The Guermantes Way: III p 308-19

p 308 | Émile Augier 1820 – 89) was a French dramatist the 13th member to occupy seat 1 of the Académie française, 31 March 1857. However the line "Qu'importe le cflacon pourvu qu'on ait l'ivresse!" was written by Romantic poet Alfred de Musset, not Augier.
p 308 |  Maurice Maeterlinck (1862 – 1949) was a Belgian playwright, poet, and essayist who wrote in French and received the Nobel Prize in Literature in 1911. The main themes in his work are death and the meaning of life. His plays form an important part of the Symbolist movement. His play Les Sept Princesses  (The Seven Princesses) was published in 1891.  In one act, it concentrates essentially on decor and atmosphere rather than on action.  
p 308 | Joséphin Péladan (1858- 1918) was a French novelist.   He established the Salon de la Rose + Croix for painters, writers, and musicians sharing his artistic ideals, the Symbolists in particular. Treharne notes"Sar Péladan": the French Decadent writer Joseph Péladan (1858-1918), novelist, essayist, and author of "occultist" dramas. He claimed to be a Rosicrucian magus (Sar). 
p 311 | graminivorous: feeding on grass; herbivorous
p 312 | Maria Dorothea of Austria (1867–1932) was a member of the Hungarian line of the House of Habsburg-Lorraine and an Archduchess of Austria and Princess of Bohemia, Hungary, and Tuscany by birth. Through her marriage to Philippe, Duke of Orléans, she was also the Duchess of Orléans.
p 313 | Dulcinea:  the name Don Quixote gives to the (blissfully unaware) woman he has made himself The Champion of, for whom he is willing to risk his life.

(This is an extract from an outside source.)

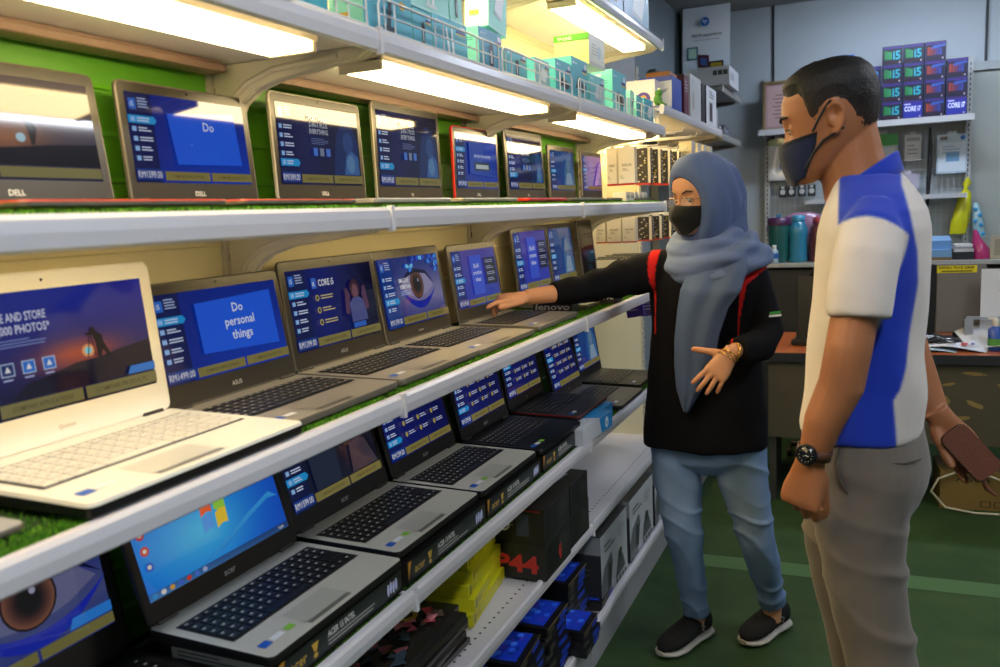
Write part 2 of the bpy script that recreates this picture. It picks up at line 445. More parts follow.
fence(1.32, 1.84, 'white wire fence on the top shelf in front of the antenna boxes')
fence(1.86, 2.36, 'white wire fence on the top shelf below the tall leaning box')
fence(2.42, 2.92, 'white wire fence on the top shelf before the white topped box')
fence(2.95, 3.46, 'white wire fence on the top shelf before the leaning pale boxes')
# ------------------------------------------------------------------ screens (what each display shows)
class Scr:
    def __init__(s, w, h): s.mb = MB(); s.k = 0; s.sx = w/16; s.sy = h/9; s.w = w; s.h = h
    def _z(s): s.k += 1; return s.k*.00012
    def P(s, pts, c):
        z = s._z(); s.mb.add([(x*s.sx-s.w/2, y*s.sy, z) for x, y in pts], [tuple(range(len(pts)))], 0, c)
    def rect(s, x0, y0, x1, y1, c): s.P([(x0, y0), (x1, y0), (x1, y1), (x0, y1)], c)
    def ell(s, cx, cy, rx, ry, c, n=20, rot=0):
        ca, sa = math.cos(rot), math.sin(rot)
        s.P([(cx+rx*math.cos(2*PI*i/n)*ca-ry*math.sin(2*PI*i/n)*sa, cy+rx*math.cos(2*PI*i/n)*sa+ry*math.sin(2*PI*i/n)*ca) for i in range(n)], c)
    def grad(s, x0, y0, x1, y1, f, nx=10, ny=8):
        """grid with a colour per corner from f(u, v)"""
        z = s._z(); vs = []; cs = []; fs = []
        for j in range(ny+1):
            for i in range(nx+1):
                vs.append(((x0+(x1-x0)*i/nx)*s.sx-s.w/2, (y0+(y1-y0)*j/ny)*s.sy, z)); cs.append(f(i/nx, j/ny))
        for j in range(ny):
            for i in range(nx): a = j*(nx+1)+i; fs.append((a, a+1, a+nx+2, a+nx+1))
        s.mb.add(vs, fs, 0, cs)
    def t(s, st, x, y, h, c='#ffffff', wmax=None, align='l', bold=.008, w=None):
        z = s._z(); s.mb.text(st, x*s.sx-s.w/2, y*s.sy, h*s.sy, c, z=z, bold=bold, align=align, w=None if w is None else w*s.sx, wmax=None if wmax is None else wmax*s.sx)
def mixc(a, b, t):
    t = max(0, min(1, t)); a = a.lstrip('#'); b = b.lstrip('#')
    return '#'+''.join('%02x' % int(int(a[i:i+2], 16)*(1-t)+int(b[i:i+2], 16)*t) for i in (0, 2, 4))
def fine_lines(s, x, y, n, w, c, h=.09, dy=.2, seed=1):
    rnd = random.Random(seed)
    for i in range(n): s.rect(x, y-i*dy-h, x+w*rnd.uniform(.6, 1), y-i*dy, c)
def kiosk(s, price, hi=1, bg='#0d1c66', gold=True):
    s.rect(0, 0, 3.1, 9, mixc(bg, '#0a1240', .3))
    s.rect(.35, 7.3, 1.2, 8.4, '#2c6fd8'); s.t('i5', .5, 7.6, .5, '#dff0ff'); fine_lines(s, 1.4, 8.5, 4, 1.5, '#b8c8ee', .12, .28, 3)
    for i in range(5):
        y = 6.3-i*.98
        if i == hi: s.P([(0, y-.38), (3.1, y-.38), (3.45, y+.0), (3.1, y+.42), (0, y+.42)], '#21a0e6')
        s.rect(.3, y-.22, .8, y+.25, '#9cc8ff'); fine_lines(s, 1.05, y+.22, 2, 1.6, '#d7e4ff', .13, .27, i)
    s.rect(.0, .25, 3.25, 1.35, '#173f94'); s.t(price, .15, .45, .68, '#ffffff', w=2.9, bold=0)
    if gold:
        s.rect(3.45, .2, 9.5, 1.15, '#8c8146'); s.rect(9.75, .2, 15.9, 1.15, '#8c8146')
        s.t('COMPARE APPLICATIONS', 6.5, .5, .32, '#5c5430', wmax=4.2, align='c'); s.t('COMPARE PRODUCTS', 12.8, .5, .32, '#5c5430', wmax=4.2, align='c')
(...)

In the Spanish of the time, Dulcinea means something akin to an overly elegant "sweetness." To refer to one's "Dulcinea" is to refer to the object of one's hopeless devotion and idealized love. 
p 313 | Dreyfusard = Dreyfus was framed (Marcel, Zola, writers, artists, Jews);
             anti-Dreyfusard = Dreyfus was guilty (govt, nobility & military).
 p 315 | Treharne notesthe Zola trial: Zola was brought to trial in 1898, after the publication of his famous letter to the president of the Republic, published in L'Aurore of January 13 of the same year and entitled "J'accuse," proclaiming the innocence of Dreyfus after Esterhazy's acquittal. 
p 315 | Treharne notes: Miribel (1831-93) had been chief of staff of the French army.  Colonel Hubert-Joseph Henry, an ardent anti-Dreyfusard, forged a crucial incriminating document against Dreyfus. This was exposed in 1898, and he was imprisoned. He committed suicide the day after his imprisonment.
p 315 | Georges Picquart (1854–1914) was a French army officer. As chief of the army's intelligence section in 1896, Picquart discovered that the memo used to convict Dreyfus had been the work of Major Ferdinand Esterhazy. Though warned to conceal his discovery, Picquart persisted & continued his investigation. He was hindered & sabotaged by subordinate officers, notably Major Henry. As a consequence, Picquart was relieved of duty with the Bureau. After the Zola trial, Picquart was himself accused of forging the note that had convinced him of Esterhazy's guilt. He was then arrested for forgery & was awaiting court martial while the French Supreme Court was reviewing the Dreyfus case. After a second court-martial, Picquart resigned from the army, but the exoneration of  Dreyfus in 1906 also absolved Picquart, who was, by an act of the Chamber of Deputies, promoted to brigadier-general. He later entered Georges Clemenceau's first cabinet as Minister of War (1906-09). 
p 315 | Athena is the Greek goddess of wisdom, courage, inspiration, civilization, law and justice, just warfare, mathematics, strength, strategy, the arts, crafts, and skill. 
p 316 | Moira : one of the three Fates who controlled the metaphorical thread of life of every mortal from birth to death.
p 318 | Treharne notes: "Patrie Française": an anti-Dreyfus league founded in 1898 by various literary figures, soon joined by a great many academics, opposed to a retrial. 
p 319 | Treharne notes: the "Syndicate": during the Dreyfus Affair, French anti-Semites chose to imagine that the country was the victim of a conspiracy led by a Jewish "Syndicate."